I get in moods. Sometimes I have this great desire to cut myself and bleed all over this page and then, having been put in really weird positions because of what I say here, I second guess myself. I’m a hesitator! So that’s why I can go long bouts of “I’m not here” and be fine.
Lena Horne just brought me out from my cave.
My first encounter with her was through Fred Sanford (hey, I was a wee kid then so don’t get all hot and bothered about how uncultured I must have been). He loved her so much that every other word was “Lena Horne.” And then the real introduction happened: The Wiz. Her song at the end literally made me cry and I didn’t even really get the whole movie just yet (I was still a kid — I had just enough comprehension to be in my pre-school’s recital to “Brand New Day” - we basically just danced around in a circle but I took it seriously.
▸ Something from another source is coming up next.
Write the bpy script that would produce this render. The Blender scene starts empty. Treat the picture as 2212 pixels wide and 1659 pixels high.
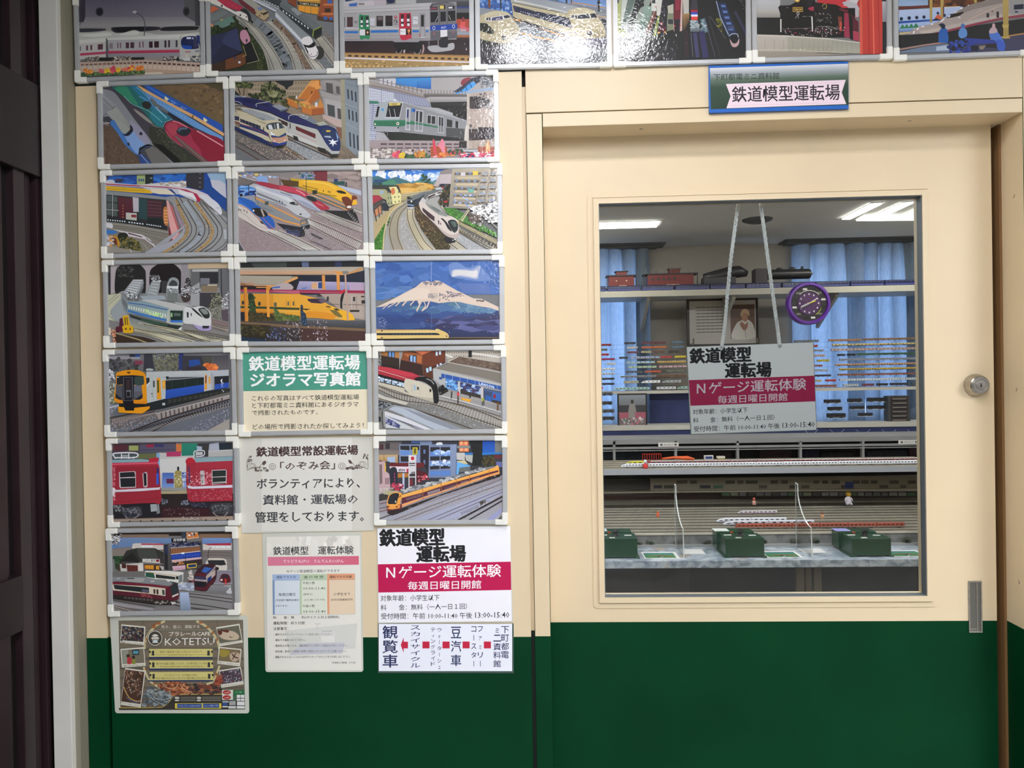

Detroit in the 80s and 90s was the best place to grow up. TV 50 played old movies all day on Sunday and my mom would make us omelets while we went from “Abbott and Costello” to “Roman Holiday.” Double feature afternoons were my joy. Every once in a while, they played a great black movie. I do remember “Cabin In The Sky” and being mesmerized by this woman who looked white but surely did not sound white singing.
Later she would have a guest appearance on my other favorite show, “A Different World” playing herself, still beautiful, still high yellow and still sounding like she was one of my distance cousins from Mississippi. No wonder men of my grands age loved her so. She seemed like she would TELL you a thing or two.
In college I researched everything about the then lost age of black film from Oscar Micheaux to Freddie Washington. I devoured Donald Bogle’s Dorothy Dandridge’s bio and ate August Wilson’s “Ma Rainey’s Black Bottom” daily.
There aren’t many Lena Horne-types around anymore and, at 92, her death leaves a gaping hole in our cultural fabric. We are lucky enough that her granddaughter is penning really interesting screenplays right now (”Rachel Getting Married”, etc.) but they don’t come like Lena anymore.
Not sure what box we get to put these losses in: Eartha, Lena…but thank god for celluloid.